Detritos de plástico são um problema global ao qual nem mesmo o deserto desabitado do extremo norte do planeta está imune: quantidades consideráveis ​​de detritos de plástico foram observadas flutuando no remoto Oceano Ártico. No entanto, ainda não está claro de onde tudo isso vem. Um projeto de ciência cidadã conduzido pelo Instituto Alfred Wegener (AWI, da Alemanha) agora oferece uma primeira visão valiosa.

“Em 2016, começamos a trabalhar com os cidadãos para investigar a composição dos detritos plásticos nas costas do Ártico”, disse a drª Melanie Bergmann, pesquisadora do AWI, que teve a ideia do projeto junto com a guia turística e escritora Birgit Lutz. Em estreita colaboração com empresas que oferecem viagens ao Ártico, os turistas participantes coletaram e registraram detritos de plástico levados às praias do arquipélago ártico norueguês de Svalbard. De 2016 a 2021, foram 23 mil itens, com um peso total de 1.620 quilos.

As análises do material feitas pelo AWI revelaram que um terço dos detritos plásticos que ainda apresentavam marcas ou rótulos que permitiam uma análise de sua origem veio da Europa, e grande parte desse número se originou da Alemanha. As descobertas, divulgadas na revista Frontiers in Marine Science, mostram claramente que mesmo países industrializados prósperos (é o caso da Alemanha) fazem contribuições significativas para a poluição de ecossistemas remotos como o Ártico.

Fontes locais e remotas

“Agora demos um passo adiante e investigamos de onde vieram os detritos que ainda tinham marcas, rótulos ou impressões”, explicou Bergmann. “Nossa análise descobriu que, em 80%, a clara maioria era detritos de plástico”, acrescentou Anna Natalie Meyer, do AWI, primeira autora do estudo. Embora a maioria dos itens pudesse ser classificada como proveniente da pesca, não foi possível identificar seu ponto de origem. Em cerca de 1% dos detritos, etiquetas ou impressões ainda podem ser reconhecidas – principalmente de países do Ártico, particularmente Rússia e Noruega.
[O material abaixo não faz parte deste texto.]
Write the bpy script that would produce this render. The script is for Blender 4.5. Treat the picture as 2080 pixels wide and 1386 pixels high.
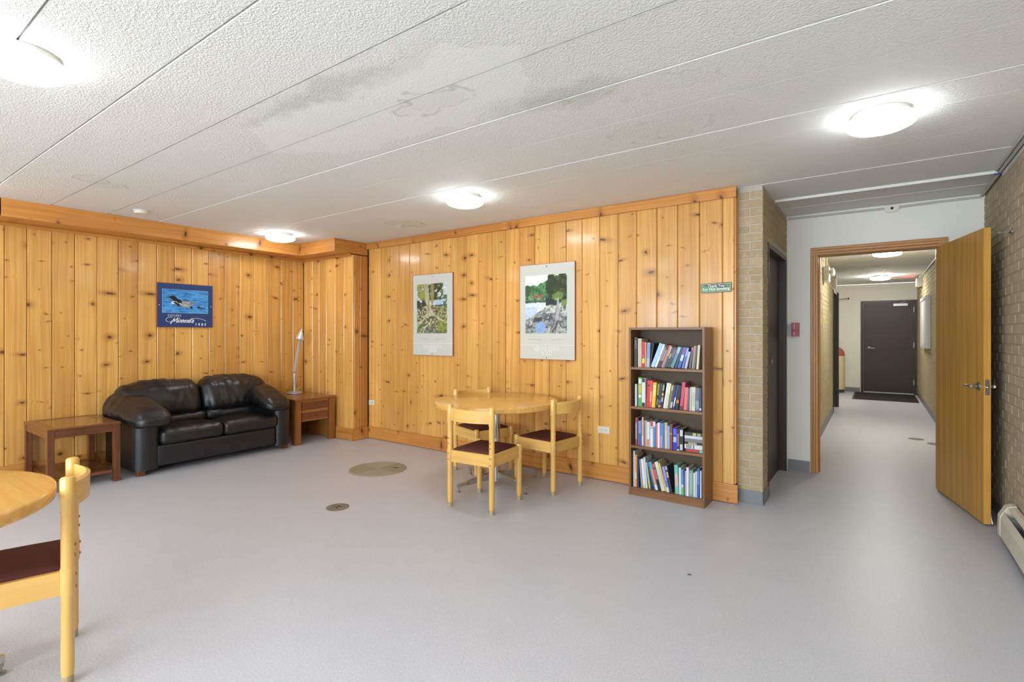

“A partir de estudos anteriores e modelos de computador, sabemos que a poluição plástica vem de fontes locais e remotas”, disse Meyer. “Localmente, detritos de plástico chegam ao oceano vindos de navios e de comunidades do Ártico com sistemas de gestão de resíduos deficientes. Quanto a fontes remotas, detritos de plástico e microplástico são transportados para o Oceano Ártico a partir do Atlântico, Mar do Norte e Pacífico Norte por vários rios e correntes oceânicas.”
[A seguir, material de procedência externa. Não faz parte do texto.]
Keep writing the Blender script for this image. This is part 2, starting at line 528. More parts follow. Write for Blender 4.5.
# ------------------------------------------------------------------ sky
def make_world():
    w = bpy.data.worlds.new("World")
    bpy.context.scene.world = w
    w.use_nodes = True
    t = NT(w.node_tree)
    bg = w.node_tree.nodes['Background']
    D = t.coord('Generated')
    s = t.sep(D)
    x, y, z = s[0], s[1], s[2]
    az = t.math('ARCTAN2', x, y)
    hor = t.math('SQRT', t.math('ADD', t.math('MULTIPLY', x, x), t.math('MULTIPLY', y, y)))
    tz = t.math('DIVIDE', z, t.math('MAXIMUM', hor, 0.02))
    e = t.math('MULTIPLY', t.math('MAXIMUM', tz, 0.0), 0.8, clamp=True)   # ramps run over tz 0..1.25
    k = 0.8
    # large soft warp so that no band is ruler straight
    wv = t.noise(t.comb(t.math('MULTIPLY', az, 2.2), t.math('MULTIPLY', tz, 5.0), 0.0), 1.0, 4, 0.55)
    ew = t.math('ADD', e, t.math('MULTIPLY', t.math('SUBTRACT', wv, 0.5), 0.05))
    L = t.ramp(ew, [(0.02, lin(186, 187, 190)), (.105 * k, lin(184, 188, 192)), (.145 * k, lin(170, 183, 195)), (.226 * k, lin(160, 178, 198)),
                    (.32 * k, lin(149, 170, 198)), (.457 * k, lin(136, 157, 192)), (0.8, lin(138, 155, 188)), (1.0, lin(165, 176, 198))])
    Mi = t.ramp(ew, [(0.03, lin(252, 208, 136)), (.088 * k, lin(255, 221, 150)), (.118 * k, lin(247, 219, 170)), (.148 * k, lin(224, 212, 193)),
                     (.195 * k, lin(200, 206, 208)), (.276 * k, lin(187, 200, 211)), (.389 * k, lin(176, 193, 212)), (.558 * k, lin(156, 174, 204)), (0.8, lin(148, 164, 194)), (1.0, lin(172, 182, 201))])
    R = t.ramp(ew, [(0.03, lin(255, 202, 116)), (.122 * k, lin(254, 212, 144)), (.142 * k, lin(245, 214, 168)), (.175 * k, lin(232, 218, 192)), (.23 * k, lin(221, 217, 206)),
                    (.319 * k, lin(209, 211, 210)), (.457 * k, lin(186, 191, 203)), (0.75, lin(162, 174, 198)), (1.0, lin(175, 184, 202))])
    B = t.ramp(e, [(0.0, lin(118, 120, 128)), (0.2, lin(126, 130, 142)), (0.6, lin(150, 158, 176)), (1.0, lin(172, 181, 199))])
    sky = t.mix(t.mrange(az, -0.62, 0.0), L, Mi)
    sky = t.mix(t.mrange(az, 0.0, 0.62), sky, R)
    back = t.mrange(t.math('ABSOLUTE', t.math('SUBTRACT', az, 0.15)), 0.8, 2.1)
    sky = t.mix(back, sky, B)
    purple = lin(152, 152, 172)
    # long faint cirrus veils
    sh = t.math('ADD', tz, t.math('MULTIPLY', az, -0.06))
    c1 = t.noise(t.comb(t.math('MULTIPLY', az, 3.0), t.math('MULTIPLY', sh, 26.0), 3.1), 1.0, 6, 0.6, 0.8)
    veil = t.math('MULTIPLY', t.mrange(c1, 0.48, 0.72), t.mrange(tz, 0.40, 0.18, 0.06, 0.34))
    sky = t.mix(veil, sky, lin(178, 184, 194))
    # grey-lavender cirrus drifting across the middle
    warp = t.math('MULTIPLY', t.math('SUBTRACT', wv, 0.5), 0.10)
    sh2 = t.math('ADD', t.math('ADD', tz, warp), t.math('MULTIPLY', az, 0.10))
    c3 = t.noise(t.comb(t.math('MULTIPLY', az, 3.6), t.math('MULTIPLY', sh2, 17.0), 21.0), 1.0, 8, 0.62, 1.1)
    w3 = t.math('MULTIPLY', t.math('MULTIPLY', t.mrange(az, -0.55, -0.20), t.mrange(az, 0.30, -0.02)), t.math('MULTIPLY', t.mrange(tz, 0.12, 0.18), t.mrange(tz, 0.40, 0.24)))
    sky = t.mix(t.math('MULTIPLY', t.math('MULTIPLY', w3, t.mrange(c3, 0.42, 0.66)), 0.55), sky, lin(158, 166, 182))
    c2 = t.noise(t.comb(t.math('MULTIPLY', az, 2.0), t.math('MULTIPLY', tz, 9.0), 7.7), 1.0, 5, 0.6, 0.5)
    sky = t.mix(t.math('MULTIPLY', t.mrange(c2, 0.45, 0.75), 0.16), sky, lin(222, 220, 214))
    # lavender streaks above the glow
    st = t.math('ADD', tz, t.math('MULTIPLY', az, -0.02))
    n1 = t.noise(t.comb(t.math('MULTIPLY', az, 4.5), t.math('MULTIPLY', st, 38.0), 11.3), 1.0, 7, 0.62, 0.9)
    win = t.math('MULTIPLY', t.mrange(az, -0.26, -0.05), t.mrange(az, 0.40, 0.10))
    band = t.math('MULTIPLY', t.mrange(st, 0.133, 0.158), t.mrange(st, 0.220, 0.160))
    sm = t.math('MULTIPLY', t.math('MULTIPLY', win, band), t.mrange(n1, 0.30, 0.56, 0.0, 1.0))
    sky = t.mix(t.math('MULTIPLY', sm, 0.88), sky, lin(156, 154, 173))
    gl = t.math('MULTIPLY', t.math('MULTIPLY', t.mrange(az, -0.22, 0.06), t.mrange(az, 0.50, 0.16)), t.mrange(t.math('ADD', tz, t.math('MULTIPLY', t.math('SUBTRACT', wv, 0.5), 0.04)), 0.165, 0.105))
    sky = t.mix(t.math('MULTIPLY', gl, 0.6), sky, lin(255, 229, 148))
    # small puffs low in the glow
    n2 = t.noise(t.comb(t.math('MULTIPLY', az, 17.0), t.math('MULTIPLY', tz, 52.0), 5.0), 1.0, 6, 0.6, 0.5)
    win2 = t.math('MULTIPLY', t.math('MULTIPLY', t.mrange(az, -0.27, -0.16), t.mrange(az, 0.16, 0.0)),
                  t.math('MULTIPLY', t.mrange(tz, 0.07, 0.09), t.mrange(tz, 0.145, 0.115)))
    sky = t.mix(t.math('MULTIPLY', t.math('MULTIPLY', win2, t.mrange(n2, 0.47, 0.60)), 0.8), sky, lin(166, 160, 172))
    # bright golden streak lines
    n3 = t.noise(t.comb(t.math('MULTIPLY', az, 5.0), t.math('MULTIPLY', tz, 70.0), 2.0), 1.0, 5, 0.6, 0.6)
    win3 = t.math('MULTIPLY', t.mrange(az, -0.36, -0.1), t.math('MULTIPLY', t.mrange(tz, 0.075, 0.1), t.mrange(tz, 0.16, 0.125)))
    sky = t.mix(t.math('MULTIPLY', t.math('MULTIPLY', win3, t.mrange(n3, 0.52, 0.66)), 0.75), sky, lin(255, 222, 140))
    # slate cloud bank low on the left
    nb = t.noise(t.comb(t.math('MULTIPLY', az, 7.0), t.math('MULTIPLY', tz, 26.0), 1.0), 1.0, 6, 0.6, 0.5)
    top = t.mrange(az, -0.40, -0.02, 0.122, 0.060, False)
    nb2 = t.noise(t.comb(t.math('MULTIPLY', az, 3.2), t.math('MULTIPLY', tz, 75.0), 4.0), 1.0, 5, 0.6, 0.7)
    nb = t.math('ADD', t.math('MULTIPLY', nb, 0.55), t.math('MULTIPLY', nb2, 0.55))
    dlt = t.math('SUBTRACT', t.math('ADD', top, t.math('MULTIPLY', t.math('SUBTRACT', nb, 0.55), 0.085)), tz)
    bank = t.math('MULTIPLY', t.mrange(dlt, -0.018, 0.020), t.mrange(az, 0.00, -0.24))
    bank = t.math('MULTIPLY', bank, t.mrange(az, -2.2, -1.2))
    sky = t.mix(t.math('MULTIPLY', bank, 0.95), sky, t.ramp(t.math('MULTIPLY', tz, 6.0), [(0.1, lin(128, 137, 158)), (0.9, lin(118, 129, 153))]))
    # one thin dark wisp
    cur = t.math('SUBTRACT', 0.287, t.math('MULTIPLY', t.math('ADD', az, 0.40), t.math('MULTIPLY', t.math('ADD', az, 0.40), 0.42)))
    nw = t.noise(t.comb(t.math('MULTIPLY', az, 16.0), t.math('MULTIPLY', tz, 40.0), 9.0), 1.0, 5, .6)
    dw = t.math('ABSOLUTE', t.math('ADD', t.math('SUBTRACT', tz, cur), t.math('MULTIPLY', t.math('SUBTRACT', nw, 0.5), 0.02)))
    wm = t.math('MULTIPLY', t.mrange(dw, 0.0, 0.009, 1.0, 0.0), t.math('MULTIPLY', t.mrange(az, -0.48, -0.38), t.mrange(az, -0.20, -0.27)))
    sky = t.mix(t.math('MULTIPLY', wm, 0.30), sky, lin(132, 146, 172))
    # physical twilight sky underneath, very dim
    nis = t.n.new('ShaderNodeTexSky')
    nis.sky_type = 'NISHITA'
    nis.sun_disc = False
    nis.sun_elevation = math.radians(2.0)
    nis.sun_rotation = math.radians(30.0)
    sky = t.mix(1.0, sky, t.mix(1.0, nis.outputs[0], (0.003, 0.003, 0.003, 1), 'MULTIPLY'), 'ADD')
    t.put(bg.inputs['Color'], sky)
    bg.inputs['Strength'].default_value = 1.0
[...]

Por exemplo, os especialistas encontraram detritos provenientes de fontes tão distantes quanto Brasil, China e Estados Unidos na costa de Svalbard. Mas os detritos plásticos da Europa, especialmente da Alemanha, também acabaram no Extremo Norte, respondendo por 8% do total. “Considerando que a Alemanha é o ‘campeão europeu’ tanto em termos de produção de plástico quanto de exportação de detritos, essa porcentagem comparativamente alta não é tão surpreendente”, afirmou Melanie Bergmann.

Sumidouro final

De acordo com o estudo, uma comparação dos novos dados com os de trabalhos de campo anteriores realizados na superfície do mar e no fundo do oceano mostra que muito mais detritos se acumulam nas costas do Ártico, tornando-as uma espécie de sumidouro final. Esses detritos de plástico representam desafios adicionais para os ecossistemas do Ártico, que já estão sobrecarregados pelas mudanças climáticas. Afinal, o Ártico está aquecendo quatro vezes mais que a média global.

“Nossos resultados destacam que mesmo os países industrializados prósperos, que podem pagar por uma melhor gestão de resíduos, fazem contribuições significativas para a poluição de ecossistemas remotos como o Ártico”, disse Melanie Bergmann. “Assim, para enfrentar o problema de forma eficaz, não apenas a gestão local de resíduos – especialmente em navios e na pesca – precisa ser melhorada. É igualmente importante que a produção global de plástico seja massivamente reduzida, especialmente nos países industrializados da Europa, América do Norte e Ásia, já que cerca de 11% da produção global de plástico encontra seu caminho para nossos cursos de água. Isso ressalta mais uma vez a necessidade urgente de um ambicioso e juridicamente vinculativo Tratado de Plásticos da ONU, que está sendo negociado e deve entrar em vigor em 2024.”